The two-day national seminar on ‘Media Representation of Northeast India: Looking Back and Looking Forward’ began at Don Bosco Institute in Guwahati on Friday. The seminar is being organized by the departments of Mass Communication of Rajiv Gandhi University and Ziro’s Saint Claret College of Arunachal Pradesh.
Attending the seminar as the chief guest, RGU vice chancellor Saket Kushwaha said there is a perception that media in the north-eastern were being marginalized. Recalling the trouble for media during his 14-year stay in Africa, he said it is easy for people to judge but the media have to strike a balance and that there are lots of forces pulling the system down.
He commended the journey media have made so far despite challenges. “The power of post-truth by the media influencing the future might have the crowd questioning but for me, the role media are playing is balanced,” he said.
Terming the media as the fourth pillar of the democracy, Prof Kushwaha asked if the other three pillars grab something serious from the media and convert important news into policies. Appreciating the skills of students in writing articles, he encouraged the spreading of the horizon of the Mass Communication Department.
“I look forward to a route map provided by the panel of resource persons,” he added, promising to implement any idea concerning RGU within the framed rules and guidelines.
Keynote speaker Ruben Banerjee, the editor-in-chief of Outlook and a journalist of more than three decades of experience said he had spent a considerable period of time as a young journalist in Odisha.
He also covered Bangladesh and the Northeast during the peak of the ULFA movement and travelled to Guwahati every seven days when flights were very few.
“It is very easy for people to say that the media are not discharging their responsibility, but if one is on the other side one realises the different perspectives,” Banerjee, also the author of two books titled ‘Naveen Patnaik’ and ‘Odisha Tragedy’, said.
He said that during his stay in Odisha people there complained about national media being quiet about the region, but the prevalent idea about Odisha was poverty, hunger, deprivation and malnutrition which may or may not be true. “So far the Northeast is concerned the reality is somewhat very complex,” he said.

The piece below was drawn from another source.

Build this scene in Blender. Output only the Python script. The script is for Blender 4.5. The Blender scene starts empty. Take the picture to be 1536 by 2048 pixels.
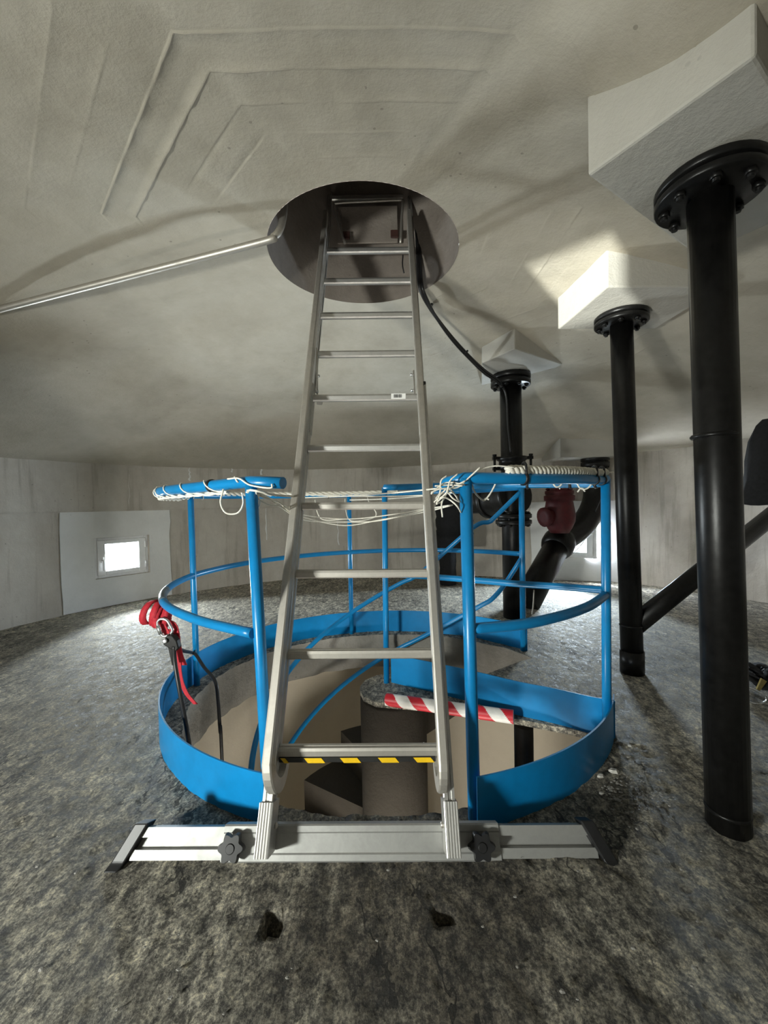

Banerjee said youths of the Northeast have been doing a marvellous job in the media industry and that mainland media was not inimical to the region. “The news of lynching in Karbi Anglong made international headlines, the recent assassination of a politician in Arunachal Pradesh made top news, the NRC of Assam made it to the cover,” he said.
The media, he added, try to give their best, but publishing houses also have to look at profit and cater to their readership.
The seminar is being sponsored by Rajiv Gandhi National Institute of Youth Development, Sriperumbudur and the Arunachal Pradesh Director of Information and Public Relations (DIPR).
A total of 54 research scholars are presenting papers on various sub-themes during the seminar.